▶ [Material for this exercise]
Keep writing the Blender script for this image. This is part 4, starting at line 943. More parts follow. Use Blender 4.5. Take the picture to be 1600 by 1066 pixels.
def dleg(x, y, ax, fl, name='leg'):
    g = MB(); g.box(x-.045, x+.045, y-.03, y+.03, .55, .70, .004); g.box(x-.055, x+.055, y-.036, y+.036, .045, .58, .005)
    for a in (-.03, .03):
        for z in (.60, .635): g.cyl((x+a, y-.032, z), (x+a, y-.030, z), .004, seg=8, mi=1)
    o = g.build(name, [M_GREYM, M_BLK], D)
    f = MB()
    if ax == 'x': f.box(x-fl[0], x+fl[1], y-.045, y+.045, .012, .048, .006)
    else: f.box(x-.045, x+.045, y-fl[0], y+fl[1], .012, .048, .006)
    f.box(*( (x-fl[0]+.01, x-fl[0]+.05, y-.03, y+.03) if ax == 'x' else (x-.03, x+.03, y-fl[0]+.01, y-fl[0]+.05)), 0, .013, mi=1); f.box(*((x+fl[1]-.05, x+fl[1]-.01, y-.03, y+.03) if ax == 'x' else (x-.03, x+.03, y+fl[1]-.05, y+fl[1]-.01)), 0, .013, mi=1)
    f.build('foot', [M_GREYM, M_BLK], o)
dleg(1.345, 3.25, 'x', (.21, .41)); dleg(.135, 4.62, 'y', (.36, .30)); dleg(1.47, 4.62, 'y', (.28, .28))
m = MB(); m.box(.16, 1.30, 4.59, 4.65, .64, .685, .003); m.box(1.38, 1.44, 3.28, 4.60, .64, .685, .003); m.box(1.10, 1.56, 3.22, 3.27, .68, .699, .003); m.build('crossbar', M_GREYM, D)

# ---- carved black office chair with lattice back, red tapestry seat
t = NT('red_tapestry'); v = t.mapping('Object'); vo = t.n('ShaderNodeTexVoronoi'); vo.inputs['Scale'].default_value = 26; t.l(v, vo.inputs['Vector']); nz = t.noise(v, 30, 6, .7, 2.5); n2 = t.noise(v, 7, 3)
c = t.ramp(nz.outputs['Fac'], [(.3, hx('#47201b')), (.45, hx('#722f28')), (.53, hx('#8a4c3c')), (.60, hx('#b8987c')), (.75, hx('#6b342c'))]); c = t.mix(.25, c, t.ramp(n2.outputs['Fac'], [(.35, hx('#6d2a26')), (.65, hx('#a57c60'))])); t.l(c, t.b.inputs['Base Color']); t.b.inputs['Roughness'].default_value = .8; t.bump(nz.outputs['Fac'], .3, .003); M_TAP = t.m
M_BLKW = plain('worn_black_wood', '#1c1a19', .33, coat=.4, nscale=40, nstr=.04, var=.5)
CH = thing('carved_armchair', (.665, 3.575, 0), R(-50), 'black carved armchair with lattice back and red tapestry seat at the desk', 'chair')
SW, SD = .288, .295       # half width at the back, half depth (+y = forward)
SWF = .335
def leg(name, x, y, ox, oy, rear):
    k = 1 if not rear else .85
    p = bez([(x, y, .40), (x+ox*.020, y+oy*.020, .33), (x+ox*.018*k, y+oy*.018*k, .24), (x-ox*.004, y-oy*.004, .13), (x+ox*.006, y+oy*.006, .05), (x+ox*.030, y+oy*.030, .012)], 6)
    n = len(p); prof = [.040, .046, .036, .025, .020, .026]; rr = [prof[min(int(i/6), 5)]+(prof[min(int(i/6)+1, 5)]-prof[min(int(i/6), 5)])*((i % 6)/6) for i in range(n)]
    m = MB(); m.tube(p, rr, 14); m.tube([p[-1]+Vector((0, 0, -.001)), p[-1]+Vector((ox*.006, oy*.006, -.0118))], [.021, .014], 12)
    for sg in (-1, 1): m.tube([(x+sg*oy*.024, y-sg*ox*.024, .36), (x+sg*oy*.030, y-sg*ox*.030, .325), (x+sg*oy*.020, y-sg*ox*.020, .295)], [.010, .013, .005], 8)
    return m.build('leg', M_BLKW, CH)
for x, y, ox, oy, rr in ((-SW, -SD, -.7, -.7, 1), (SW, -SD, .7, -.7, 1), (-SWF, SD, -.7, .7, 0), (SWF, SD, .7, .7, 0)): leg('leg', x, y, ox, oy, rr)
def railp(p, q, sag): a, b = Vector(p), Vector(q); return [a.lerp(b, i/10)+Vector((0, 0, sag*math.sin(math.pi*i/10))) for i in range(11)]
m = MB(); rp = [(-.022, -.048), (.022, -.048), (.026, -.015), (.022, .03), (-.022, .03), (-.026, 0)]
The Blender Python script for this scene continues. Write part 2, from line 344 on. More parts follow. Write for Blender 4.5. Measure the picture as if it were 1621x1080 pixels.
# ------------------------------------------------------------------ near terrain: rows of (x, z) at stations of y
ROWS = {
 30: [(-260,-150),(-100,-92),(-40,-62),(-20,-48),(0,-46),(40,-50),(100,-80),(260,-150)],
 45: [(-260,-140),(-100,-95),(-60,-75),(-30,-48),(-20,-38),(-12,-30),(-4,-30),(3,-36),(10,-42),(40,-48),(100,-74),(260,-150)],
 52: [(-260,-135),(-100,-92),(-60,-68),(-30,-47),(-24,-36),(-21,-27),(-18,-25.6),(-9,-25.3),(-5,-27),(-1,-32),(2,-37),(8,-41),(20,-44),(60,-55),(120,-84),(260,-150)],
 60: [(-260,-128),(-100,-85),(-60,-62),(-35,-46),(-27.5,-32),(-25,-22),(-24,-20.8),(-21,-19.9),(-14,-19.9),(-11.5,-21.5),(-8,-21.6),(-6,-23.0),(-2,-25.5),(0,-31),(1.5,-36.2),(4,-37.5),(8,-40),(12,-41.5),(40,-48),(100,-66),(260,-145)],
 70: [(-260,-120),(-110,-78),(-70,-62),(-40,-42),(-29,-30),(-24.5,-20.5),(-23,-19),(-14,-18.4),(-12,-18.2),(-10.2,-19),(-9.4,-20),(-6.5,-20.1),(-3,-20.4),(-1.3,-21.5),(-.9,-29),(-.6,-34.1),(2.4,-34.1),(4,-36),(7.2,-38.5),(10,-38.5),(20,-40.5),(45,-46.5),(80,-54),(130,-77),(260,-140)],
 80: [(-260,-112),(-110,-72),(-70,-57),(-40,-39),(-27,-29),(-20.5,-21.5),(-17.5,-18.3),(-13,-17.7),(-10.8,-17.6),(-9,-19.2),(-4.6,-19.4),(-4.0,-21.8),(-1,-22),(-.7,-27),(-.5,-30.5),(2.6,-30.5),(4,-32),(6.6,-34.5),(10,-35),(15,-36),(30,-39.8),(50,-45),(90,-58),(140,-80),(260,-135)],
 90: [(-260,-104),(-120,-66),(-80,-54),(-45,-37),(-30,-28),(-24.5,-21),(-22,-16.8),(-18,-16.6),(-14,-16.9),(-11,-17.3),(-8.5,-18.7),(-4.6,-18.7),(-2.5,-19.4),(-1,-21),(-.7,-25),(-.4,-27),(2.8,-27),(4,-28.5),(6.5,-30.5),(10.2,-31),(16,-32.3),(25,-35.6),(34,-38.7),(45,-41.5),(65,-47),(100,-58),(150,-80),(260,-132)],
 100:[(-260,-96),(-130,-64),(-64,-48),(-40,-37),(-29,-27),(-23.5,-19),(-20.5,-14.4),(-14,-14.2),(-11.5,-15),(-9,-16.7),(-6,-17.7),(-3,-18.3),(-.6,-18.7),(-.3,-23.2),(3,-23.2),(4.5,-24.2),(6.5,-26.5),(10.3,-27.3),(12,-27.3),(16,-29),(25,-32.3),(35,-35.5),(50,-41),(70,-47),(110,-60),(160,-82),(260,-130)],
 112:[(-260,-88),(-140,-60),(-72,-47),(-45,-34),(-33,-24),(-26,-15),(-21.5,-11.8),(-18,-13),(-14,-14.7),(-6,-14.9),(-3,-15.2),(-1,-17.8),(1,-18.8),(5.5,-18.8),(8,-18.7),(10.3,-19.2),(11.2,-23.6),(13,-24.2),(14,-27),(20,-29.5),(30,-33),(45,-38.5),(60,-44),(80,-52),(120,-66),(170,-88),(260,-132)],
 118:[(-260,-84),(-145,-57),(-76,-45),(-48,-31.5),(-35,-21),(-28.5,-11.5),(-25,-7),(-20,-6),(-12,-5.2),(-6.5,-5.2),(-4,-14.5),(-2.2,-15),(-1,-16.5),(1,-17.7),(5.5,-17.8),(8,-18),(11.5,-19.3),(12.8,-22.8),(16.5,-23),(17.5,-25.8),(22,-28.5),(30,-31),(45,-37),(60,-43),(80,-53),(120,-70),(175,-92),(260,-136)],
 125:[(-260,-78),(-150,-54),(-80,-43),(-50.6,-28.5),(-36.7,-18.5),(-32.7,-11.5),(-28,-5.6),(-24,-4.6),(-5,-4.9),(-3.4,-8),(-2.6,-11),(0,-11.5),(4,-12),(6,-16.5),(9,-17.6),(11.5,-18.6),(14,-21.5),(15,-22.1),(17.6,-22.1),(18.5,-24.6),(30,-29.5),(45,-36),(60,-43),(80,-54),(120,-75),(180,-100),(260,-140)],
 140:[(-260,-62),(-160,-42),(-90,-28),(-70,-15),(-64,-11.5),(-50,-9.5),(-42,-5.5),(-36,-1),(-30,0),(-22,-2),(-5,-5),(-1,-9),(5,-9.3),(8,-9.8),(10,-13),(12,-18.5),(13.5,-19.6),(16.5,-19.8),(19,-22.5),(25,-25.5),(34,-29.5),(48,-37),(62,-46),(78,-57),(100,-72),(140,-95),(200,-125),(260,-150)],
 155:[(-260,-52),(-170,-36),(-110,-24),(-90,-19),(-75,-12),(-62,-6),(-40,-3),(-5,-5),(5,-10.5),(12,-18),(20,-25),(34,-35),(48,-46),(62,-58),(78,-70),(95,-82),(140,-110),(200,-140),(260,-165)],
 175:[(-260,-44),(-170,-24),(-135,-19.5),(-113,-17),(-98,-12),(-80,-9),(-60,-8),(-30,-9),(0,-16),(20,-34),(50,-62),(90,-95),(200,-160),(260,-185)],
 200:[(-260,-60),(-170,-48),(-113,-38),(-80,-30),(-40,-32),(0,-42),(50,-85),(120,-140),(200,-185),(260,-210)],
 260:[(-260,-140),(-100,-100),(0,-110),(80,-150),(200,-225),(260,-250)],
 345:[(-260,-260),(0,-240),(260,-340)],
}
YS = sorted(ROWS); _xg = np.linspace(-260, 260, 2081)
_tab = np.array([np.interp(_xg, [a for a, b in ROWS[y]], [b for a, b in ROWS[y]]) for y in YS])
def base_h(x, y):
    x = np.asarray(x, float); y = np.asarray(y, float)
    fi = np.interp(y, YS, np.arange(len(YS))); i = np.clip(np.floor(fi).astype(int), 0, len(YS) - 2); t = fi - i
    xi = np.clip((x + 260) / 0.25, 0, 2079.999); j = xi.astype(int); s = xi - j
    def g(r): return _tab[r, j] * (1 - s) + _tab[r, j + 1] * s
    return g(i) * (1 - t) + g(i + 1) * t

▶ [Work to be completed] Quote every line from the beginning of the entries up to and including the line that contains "m = MB(); m.box(.16, 1.30, 4.59, 4.65, .64, .685, .003);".

▶ [Answer to the task]
Keep writing the Blender script for this image. This is part 4, starting at line 943. More parts follow. Use Blender 4.5. Take the picture to be 1600 by 1066 pixels.
def dleg(x, y, ax, fl, name='leg'):
    g = MB(); g.box(x-.045, x+.045, y-.03, y+.03, .55, .70, .004); g.box(x-.055, x+.055, y-.036, y+.036, .045, .58, .005)
    for a in (-.03, .03):
        for z in (.60, .635): g.cyl((x+a, y-.032, z), (x+a, y-.030, z), .004, seg=8, mi=1)
    o = g.build(name, [M_GREYM, M_BLK], D)
    f = MB()
    if ax == 'x': f.box(x-fl[0], x+fl[1], y-.045, y+.045, .012, .048, .006)
    else: f.box(x-.045, x+.045, y-fl[0], y+fl[1], .012, .048, .006)
    f.box(*( (x-fl[0]+.01, x-fl[0]+.05, y-.03, y+.03) if ax == 'x' else (x-.03, x+.03, y-fl[0]+.01, y-fl[0]+.05)), 0, .013, mi=1); f.box(*((x+fl[1]-.05, x+fl[1]-.01, y-.03, y+.03) if ax == 'x' else (x-.03, x+.03, y+fl[1]-.05, y+fl[1]-.01)), 0, .013, mi=1)
    f.build('foot', [M_GREYM, M_BLK], o)
dleg(1.345, 3.25, 'x', (.21, .41)); dleg(.135, 4.62, 'y', (.36, .30)); dleg(1.47, 4.62, 'y', (.28, .28))
m = MB(); m.box(.16, 1.30, 4.59, 4.65, .64, .685, .003); m.box(1.38, 1.44, 3.28, 4.60, .64, .685, .003); m.box(1.10, 1.56, 3.22, 3.27, .68, .699, .003); m.build('crossbar', M_GREYM, D)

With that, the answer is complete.